»»

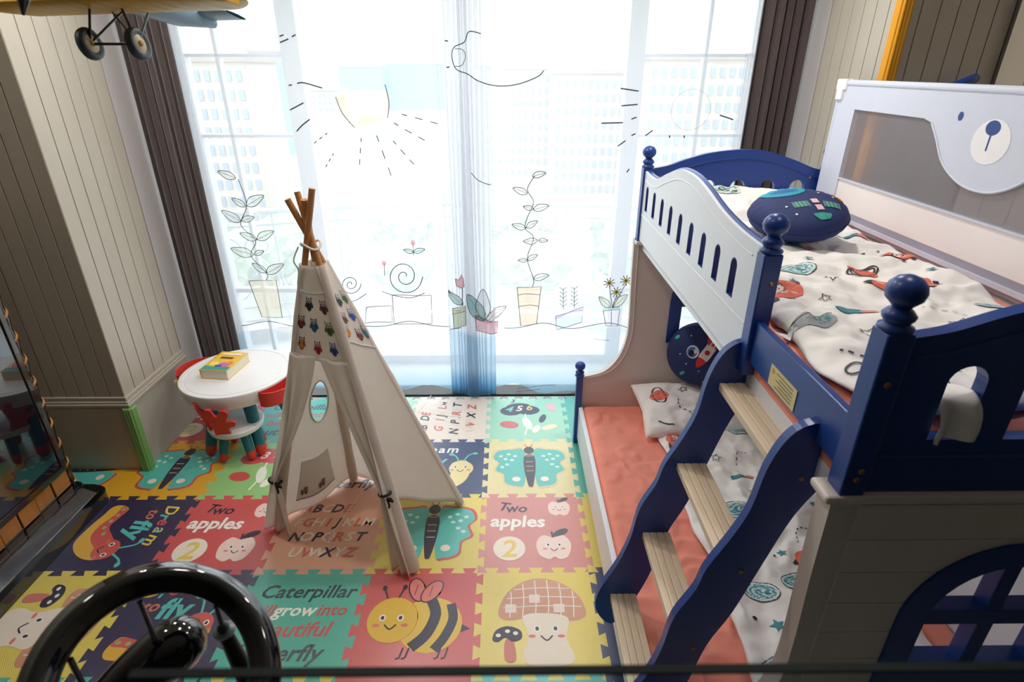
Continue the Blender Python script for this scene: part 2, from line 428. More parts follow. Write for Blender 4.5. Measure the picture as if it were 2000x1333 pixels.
for k in range(9):
    x0 = BX-2.5+k*.56
    MB().tube([(x0, arc(x0), .12), (x0, arc(x0), 1.26)], .012, 6).build('baluster', M_iron, rl, smooth=True)
    if k == 8: break
    for sgn in (1, -1):
        cx = x0+.28-sgn*.13
        for (cz, r, a0) in ((.94, .13, -pi/2), (.54, .15, pi/2)):
            MB().tube([(x, arc(x), z) for x, z in spiral(cx, cz, r, 1.6 if a0 < 0 else -1.6, a0, sgn)], .009, 6).build('scroll', M_iron, rl, smooth=True)
        MB().tube([(x, arc(x), z) for x, z in [(x0+.28-sgn*(.13+.12*math.sin(t*pi)), .39+.42*t) for t in [i/10 for i in range(11)]]], .009, 6).build('scroll', M_iron, rl, smooth=True)

# ------------------------------------------------------------------ the city in the haze
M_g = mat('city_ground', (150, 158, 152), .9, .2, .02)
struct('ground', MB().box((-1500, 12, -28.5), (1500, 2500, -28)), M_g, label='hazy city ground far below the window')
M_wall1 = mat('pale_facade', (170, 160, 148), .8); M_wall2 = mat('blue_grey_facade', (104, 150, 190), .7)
M_win = mat('far_window', (116, 134, 156), .4); M_roof = mat('far_roof', (140, 128, 120), .8)
BG = 'apartment blocks beyond the balcony'
def building(x0, x1, y, top, rows, cols, m, label, z0=-28, d=16, ww=.55, hh=.55):
    t = thing('apartment_building', label, 'building', ((x0+x1)/2, y, z0), BG)
    MB().box((x0, y, z0), (x1, y+d, top)).build('wall', m, t)
    MB().box((x0-.6, y-.6, top), (x1+.6, y+d+.6, top+1.0)).build('roof', M_roof, t)
    if rows:
        w = (x1-x0)/cols; h = 3.1
        wm = MB().box((-w*ww/2, -.25, -h*hh/2), (w*ww/2, .1, h*hh/2)).mesh('window', M_win)
        for i in range(cols):
            for j in range(rows):
                o = bpy.data.objects.new('window', wm); COL.objects.link(o); o.location = (x0+(i+.5)*w, y, top-2.2-j*h); parent(o, t)
def bx(px, y): return at(px, 140, 1, y).x
building(bx(940, 170), bx(1075, 170), 170, 3.0, 9, 10, M_wall1, 'cream apartment block with rows of windows, right of the curtain join')
building(bx(1085, 150), bx(1225, 150), 150, 2.0, 9, 9, M_wall1, 'cream apartment block nearest the upper bunk')
building(bx(1270, 120), bx(1460, 120), 120, 4.5, 10, 10, M_wall1, 'tall cream apartment block behind the right mullion')
building(bx(330, 110), bx(475, 110), 110, 4.0, 10, 7, M_wall1, 'pale apartment block behind the left mullion')
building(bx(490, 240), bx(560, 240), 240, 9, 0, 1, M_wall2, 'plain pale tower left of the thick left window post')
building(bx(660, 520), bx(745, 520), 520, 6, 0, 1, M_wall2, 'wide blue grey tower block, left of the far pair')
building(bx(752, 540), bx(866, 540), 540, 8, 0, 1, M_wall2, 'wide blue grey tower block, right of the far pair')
building(bx(600, 300), bx(655, 300), 300, -6, 3, 5, M_wall1, 'low pale house far behind the teepee poles')
building(bx(690, 230), bx(770, 230), 230, -14, 3, 7, M_wall1, 'low long cream house in the middle of the view')
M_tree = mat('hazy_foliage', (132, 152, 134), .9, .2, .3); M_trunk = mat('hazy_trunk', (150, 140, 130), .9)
crown = None
SP_ = [(-62+15.5*i+3*math.sin(i*5.1+r), 74+17*r+3*math.cos(i*3.7), r) for r in range(2) for i in range(9)]
for i, (x, y, r) in enumerate(SP_):
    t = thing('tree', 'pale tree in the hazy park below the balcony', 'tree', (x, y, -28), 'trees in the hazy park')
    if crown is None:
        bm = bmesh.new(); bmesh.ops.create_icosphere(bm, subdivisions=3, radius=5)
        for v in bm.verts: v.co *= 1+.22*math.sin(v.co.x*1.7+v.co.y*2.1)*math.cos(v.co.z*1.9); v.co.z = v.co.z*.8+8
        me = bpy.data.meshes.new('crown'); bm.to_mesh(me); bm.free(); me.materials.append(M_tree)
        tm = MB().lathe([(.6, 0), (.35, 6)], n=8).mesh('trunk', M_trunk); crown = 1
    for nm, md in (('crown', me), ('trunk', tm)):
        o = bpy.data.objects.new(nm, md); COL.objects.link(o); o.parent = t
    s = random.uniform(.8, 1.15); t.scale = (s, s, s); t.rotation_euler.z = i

# ================================================================== CURTAINS
M_velvet = mat('brown_velvet', (74, 61, 61), .8, .15, 40, .2, 300, sheen=.5)
def drape(x0, x1, y, folds, amp, z0, z1, m, name, label, cat, seed):
    r = random.Random(seed); ph = [r.uniform(0, 6.28) for _ in range(6)]
    def f(u, v):
        x = x0+(x1-x0)*u; z = z0+(z1-z0)*v
        a = amp*(.75+.25*math.sin(ph[1]+u*9))*(1.0+.15*math.sin(3*v+ph[2]))
        w = u*folds*2*pi+.35*math.sin(v*2.2+ph[0])+.5*math.sin(u*7+ph[3])
        return (x+.012*math.sin(w*2+ph[4]), y+a*math.sin(w)+.25*a*math.sin(2.3*w+ph[5]), z)
    o = MB().grid(f, int(folds*14), 24).build(name, m, smooth=True, angle=80)
    sm = o.modifiers.new('thick', 'SOLIDIFY'); sm.thickness = .003
    return tag(o, label, cat)
drape(-2.42, -2.11, 4.06, 5, .042, .02, 3.35, M_velvet, 'velvet_curtain', 'dark brown velvet curtain drawn open beside the left wall', 'curtain', 3)
drape(1.60, 1.89, 4.06, 5, .042, .02, 3.35, M_velvet, 'velvet_curtain', 'dark brown velvet curtain drawn open behind the upper bunk', 'curtain', 5)
MB().tube([(-2.43, 4.06, 3.36), (1.9, 4.06, 3.36)], .014, 10).build('curtain_rod', M_frame, smooth=True)
tag(bpy.data.objects['curtain_rod'], 'pale curtain rod along the top of the window', 'curtain rod')
YS = 4.13
M_sheer = sheer_mat('sheer_print_fabric', (240, 242, 246), .50, (120, 192, 222), .6)
def sheer_y(x, z, side):
    y = YS+.010*math.sin(x*11+1.3*side)+.006*math.sin(x*23+z)+.02*max(0, 1-z/.5)*math.sin(x*8+side*2)
    return y
GZ = [(-.45, -.25), (-.31, -.11)]                                   # gathered strips where the panels meet
OZ = [(-2.30, -2.10), (1.56, 1.74)]                                 # and at the outer ends
def zig(t, k, a, b): return b*math.sin(2*pi*k*t), a*math.cos(2*pi*k*t)
def sheer(x0, x1, side, name, label):
    def hem(x): return .010+.030*(1+math.sin(x*6.5+side*1.7))+.014*math.sin(x*17)-(.05 if abs(x+.27) < .16 else 0)
    cols = []                                                       # (x, offset in x, offset in y)
    strips = sorted([GZ[side], OZ[side]])
    (a0, a1), (b0, b1) = strips
    for st in ('a', 'm', 'b'):
        lo, hi, n = {'a': (a0, a1, 150), 'm': (a1, b0, 150), 'b': (b0, b1, 150)}[st]
        k = 7 if (lo, hi) == GZ[side] else 4
        for i in range(n+(st == 'b')):
            t = i/n; fade = min(1, min(t, 1-t)*10) if st != 'm' else 0
            dx, dy = zig(t, k, .036, .030) if st != 'm' else (0, 0)
            cols.append((lo+(hi-lo)*t, dx*fade, dy*fade))
    nz = 26; V = []; F = []; w = len(cols)
    for j in range(nz+1):
        for x, dx, dy in cols:
            v = j/nz; zb = max(.004, hem(x)); z = zb+(3.33-zb)*v**1.25; sw = 1+.25*math.sin(z*1.3+x*40)
            V.append((x+dx*sw, sheer_y(x, z, side)+dy*(1.15-.1*z)+(-.012 if side else .012)*(dy != 0), z))
    for j in range(nz):
        for i in range(w-1): F.append((j*w+i, j*w+i+1, (j+1)*w+i+1, (j+1)*w+i))
    o = MB().add(V, F).build(name, M_sheer, smooth=True, angle=80)
    return tag(o, label, 'curtain', 'sheer printed curtain panels')
sl = sheer(-2.30, -.17, 0, 'sheer_curtain', 'white sheer curtain behind the teepee, drawn plants and blue hem')
sr = sheer(-.37, 1.74, 1, 'sheer_curtain', 'white sheer curtain beside the bunk, pots and blue hem')
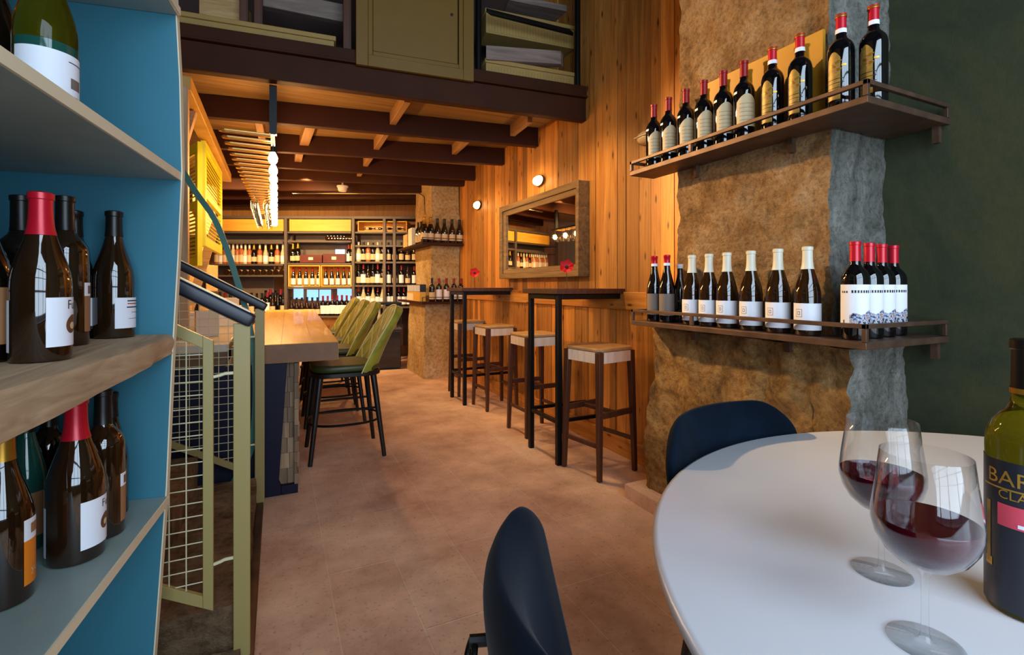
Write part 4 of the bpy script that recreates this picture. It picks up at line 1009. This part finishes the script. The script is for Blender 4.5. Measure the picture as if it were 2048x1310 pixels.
def put(kind, loc, label, group, rot=None, sc=1):
    o = FB[kind].copy(); C.objects.link(o); o.location = loc; o.scale = (sc, sc, sc)
    if rot: o.rotation_euler = rot
    return tag(o, label, 'wine bottle', group)
far_shelf(1.70, 'upper dark shelf wrapped round the far tan pillar'); far_shelf(.965, 'lower dark shelf wrapped round the far tan pillar')
G = 'bottles on the far pillar upper shelf'
for i, px in enumerate((849, 861, 875, 889, 904, 919)):
    q = at_y(px, 572, 5.945); put('champ' if i < 2 else 'burg', (q.x, q.y, 1.7008), ORD[i]+' bottle in front row on the far pillar upper shelf', G, sc=1.02)
for i, (x, y) in enumerate(((1.69, 6.16), (1.69, 6.27), (1.68, 6.38))):
    put('dark', (x, y, 1.7008), ORD[i]+' bottle round the corner on the far pillar upper shelf', G)
carton('carton_box', (1.685, 6.58, 1.7005), (.13, .2, .24), 'cartonw', 'white carton round the corner on the far pillar upper shelf', 'box')
carton('carton_box', (1.685, 6.85, 1.7005), (.13, .24, .18), 'crate', 'low pine box furthest along the far pillar upper shelf', 'box')
G = 'bottles on the far pillar lower shelf'
for i, px in enumerate((864, 878, 893, 908, 922)):
    q = at_y(px, 572, 5.95); put('white' if i else 'dark', (q.x, q.y, .9658), ORD[i]+' bottle from the corner on the far pillar lower shelf', G, sc=.97)
pk = empty('bottle_carrier', (1.70, 5.955, .9655), 'black and white striped bottle carrier with yellow front on far pillar shelf', 'carrier')
pk.location = (1.636, 6.31, .9655); pk.rotation_euler = (0, 0, math.radians(90+180))
MB().box(-.33, .33, -.04, .036, .001, .12, 'carton_y').build('carrier_front', pk, bev=.003)
mb = MB()
for i in range(11):
    mb.box(-.32+i*.059, -.285+i*.059, -.038, -.034, .125, .205, 'l_white')
mb.box(-.33, .33, -.034, .04, .12, .215, 'ink'); mb.build('carrier_stripes', pk)
MB().box(-.33, .0, -.0405, -.0402, .01, .1, 'cartonw').build('carrier_label', pk)

# ================================================================== BACK RACKS
rack = empty('bottle_rack', (BO.x, BO.y, 0), 'wide dark steel bottle rack across the back wall', 'rack')
rack.rotation_euler = (0, 0, math.atan2(BE.y, BE.x))
S = bs; Z = bz
def rb(x0, x1, z0, z1, k, nm, y0=0, y1=.32, bev=.002): return MB().box(x0, x1, y0, y1, z0, z1, k).build(nm, rack, bev=bev)
XL, XR = S(395), S(835)
for px in (395, 572, 706, 768, 788): rb(S(px)-.022, S(px)+.022, 0, Z(437), 'shelf_grey', 'rack_post', -.01, .04)
SHELVES = {'L': (S(397)+.02, S(570)-.03, (463, 484, 528, 550, 628)), 'M': (S(574)+.01, S(704)-.02, (463, 481, 526, 574, 632)), 'R': (S(708)+.01, S(832), (463, 490, 523, 570, 613))}
for bay, (a, b, ys) in SHELVES.items():
    for yv in ys: rb(a, b, Z(yv)-.028, Z(yv), 'shelf_grey', 'rack_shelf')
rb(XL, XR, Z(437)-.002, Z(432), 'shelf_grey', 'top_rail', 0, .32)
for (a, b, y0_, y1_) in ((S(397), S(572), 463, 485), (S(574), S(704), 463, 525), (S(708), S(832), 463, 490)):
    rb(a+.012, b-.012, Z(y1_)+.001, Z(y0_)-.03, 'panel_grey', 'back_panel', .30, .318)
rb(S(708)+.012, S(832)-.012, .2, Z(490)-.03, 'maroon', 'back_panel', .30, .318)
rb(S(397)+.012, S(530), .2, Z(528)-.03, 'panel_grey', 'back_panel', .30, .318)
def back_obj(s, n, z): q = bp(s, n, z); return (q.x, q.y, q.z)
RZ = math.atan2(BE.y, BE.x)
def rbox(name, px0, px1, ytop, ybot, dep, k, label, cat, lid=None, open_=False, band=None, y0=-.01):
    w = (px1-px0)*BD/F; h = (ybot-ytop)*BD/F
    e = empty(name, back_obj(S((px0+px1)/2), -y0, Z(ybot)+.0008), label, cat, None, RZ)
    if open_:
        t = .016
        mb = MB(); mb.box(-w/2, w/2, 0, dep, 0, t, k); mb.box(-w/2, w/2, 0, dep, h-t, h, k); mb.box(-w/2, -w/2+t, 0, dep, t, h-t, k); mb.box(w/2-t, w/2, 0, dep, t, h-t, k); mb.box(-w/2+t, w/2-t, dep-.012, dep, t, h-t, k); mb.build('case_body', e, bev=.0015)
    else:
        MB().box(-w/2, w/2, 0, dep, 0, h, k).build('box_body', e, bev=.003)
        if band:
            MB().box(-.035, .035, -.003, -.0005, h*.35, h*.7, band).build('clasp', e)
        mb = MB(); mb.box(-w/2, -w/2+.03, -.004, 0, 0, h, k); mb.box(w/2-.03, w/2, -.004, 0, 0, h, k)
        if cat == 'wooden box': mb.build('end_batten', e)
    return e
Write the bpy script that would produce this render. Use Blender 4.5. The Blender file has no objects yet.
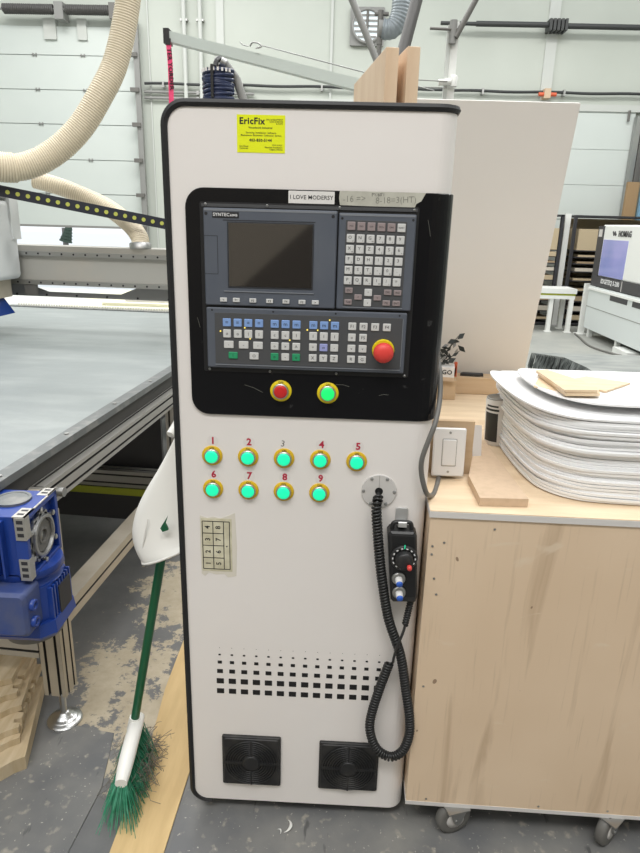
import bpy, bmesh, math, random
from mathutils import Vector, Matrix, Euler
R = random.Random(7)
PI = math.pi
scn = bpy.context.scene
COL = scn.collection
rad = math.radians

# ------------------------------------------------------------------ materials
def mat(name, col, rough=.5, metal=0, spec=.5, noise=None, bump=None, alpha=None, emit=None, coat=0, trans=0):
    """noise=(scale, colour2, lo, hi, stretch) ; bump=(scale, strength, stretch)"""
    m = bpy.data.materials.new(name); m.use_nodes = True
    nt = m.node_tree; N = nt.nodes; L = nt.links
    b = N['Principled BSDF']
    b.inputs['Base Color'].default_value = (*col, 1); b.inputs['Roughness'].default_value = rough
    b.inputs['Metallic'].default_value = metal; b.inputs['Specular IOR Level'].default_value = spec
    b.inputs['Coat Weight'].default_value = coat
    b.inputs['Transmission Weight'].default_value = trans
    if emit: b.inputs['Emission Color'].default_value = (*emit[0], 1); b.inputs['Emission Strength'].default_value = emit[1]
    if alpha is not None: b.inputs['Alpha'].default_value = alpha
    tc = N.new('ShaderNodeTexCoord')
    def tex(scale, st, det=5):
        mp = N.new('ShaderNodeMapping'); mp.inputs['Scale'].default_value = st
        L.new(tc.outputs['Object'], mp.inputs['Vector'])
        n = N.new('ShaderNodeTexNoise'); n.inputs['Scale'].default_value = scale; n.inputs['Detail'].default_value = det
        L.new(mp.outputs['Vector'], n.inputs['Vector']); return n
    if noise:
        sc, c2, lo, hi = noise[:4]; st = noise[4] if len(noise) > 4 else (1, 1, 1)
        n = tex(sc, st); r = N.new('ShaderNodeValToRGB')
        r.color_ramp.elements[0].position = lo; r.color_ramp.elements[0].color = (*col, 1)
        r.color_ramp.elements[1].position = hi; r.color_ramp.elements[1].color = (*c2, 1)
        L.new(n.outputs['Fac'], r.inputs['Fac']); L.new(r.outputs['Color'], b.inputs['Base Color'])
    if bump:
        n = tex(bump[0], bump[2] if len(bump) > 2 else (1, 1, 1)); bp = N.new('ShaderNodeBump')
        bp.inputs['Strength'].default_value = bump[1]; bp.inputs['Distance'].default_value = bump[3] if len(bump) > 3 else .01
        L.new(n.outputs['Fac'], bp.inputs['Height']); L.new(bp.outputs['Normal'], b.inputs['Normal'])
    return m
M = {}
M['white_coat'] = mat('white_powder_coat', (.80, .760, .732), .42, noise=(3, (.82, .785, .76), .3, .7), bump=(900, .05))
M['black_rubber'] = mat('black_rubber', (.012, .012, .013), .55)
M['shell'] = mat('cabinet_side_paint', (.68, .65, .62), .5)
M['gloss_black'] = mat('gloss_black_panel', (.008, .008, .009), .25, spec=.18, noise=(38, (.10, .10, .10), .70, .86))
M['groove'] = mat('recess_black', (.006, .006, .007), .6)
M['panel_grey'] = mat('moulded_grey_plastic', (.085, .098, .125), .5, noise=(12, (.10, .112, .137), .35, .7))
M['panel_dark'] = mat('dark_grey_membrane', (.068, .070, .075), .5)
M['panel_line'] = mat('dark_panel_line', (.025, .028, .035), .6)
M['bevel_light'] = mat('panel_edge_grey', (.20, .215, .24), .5)
M['screen'] = mat('dark_screen_glass', (.026, .022, .018), .05, spec=1.0)
M['key_white'] = mat('white_key', (.62, .62, .61), .5)
M['key_pink'] = mat('pinkish_grey_key', (.30, .245, .245), .5)
M['key_blue'] = mat('blue_key', (.22, .36, .68), .5)
M['key_violet'] = mat('violet_key', (.33, .36, .66), .5)
M['key_green'] = mat('green_key', (.02, .30, .13), .5)
M['ink'] = mat('black_ink', (.015, .015, .018), .7)
M['ink_red'] = mat('red_ink', (.45, .015, .05), .7)
M['ink_grey'] = mat('faded_pencil', (.22, .22, .19), .8)
M['ink_white'] = mat('white_print', (.75, .75, .75), .7)
M['yellow_ring'] = mat('yellow_guard_ring', (.78, .60, .01), .4)
M['chrome'] = mat('brushed_chrome', (.55, .55, .54), .3, 1)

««

=== PROMPT ===
All lines in the listing above from the line containing "left window post')" to the line containing "s = random.uniform(.8, 1.15);", inclusive, should be retyped exactly; no other lines should appear.

=== EXERCISE OUTPUT ===
building(bx(490, 240), bx(560, 240), 240, 9, 0, 1, M_wall2, 'plain pale tower left of the thick left window post')
building(bx(660, 520), bx(745, 520), 520, 6, 0, 1, M_wall2, 'wide blue grey tower block, left of the far pair')
building(bx(752, 540), bx(866, 540), 540, 8, 0, 1, M_wall2, 'wide blue grey tower block, right of the far pair')
building(bx(600, 300), bx(655, 300), 300, -6, 3, 5, M_wall1, 'low pale house far behind the teepee poles')
building(bx(690, 230), bx(770, 230), 230, -14, 3, 7, M_wall1, 'low long cream house in the middle of the view')
M_tree = mat('hazy_foliage', (132, 152, 134), .9, .2, .3); M_trunk = mat('hazy_trunk', (150, 140, 130), .9)
crown = None
SP_ = [(-62+15.5*i+3*math.sin(i*5.1+r), 74+17*r+3*math.cos(i*3.7), r) for r in range(2) for i in range(9)]
for i, (x, y, r) in enumerate(SP_):
    t = thing('tree', 'pale tree in the hazy park below the balcony', 'tree', (x, y, -28), 'trees in the hazy park')
    if crown is None:
        bm = bmesh.new(); bmesh.ops.create_icosphere(bm, subdivisions=3, radius=5)
        for v in bm.verts: v.co *= 1+.22*math.sin(v.co.x*1.7+v.co.y*2.1)*math.cos(v.co.z*1.9); v.co.z = v.co.z*.8+8
        me = bpy.data.meshes.new('crown'); bm.to_mesh(me); bm.free(); me.materials.append(M_tree)
        tm = MB().lathe([(.6, 0), (.35, 6)], n=8).mesh('trunk', M_trunk); crown = 1
    for nm, md in (('crown', me), ('trunk', tm)):
        o = bpy.data.objects.new(nm, md); COL.objects.link(o); o.parent = t
    s = random.uniform(.8, 1.15); t.scale = (s, s, s); t.rotation_euler.z = i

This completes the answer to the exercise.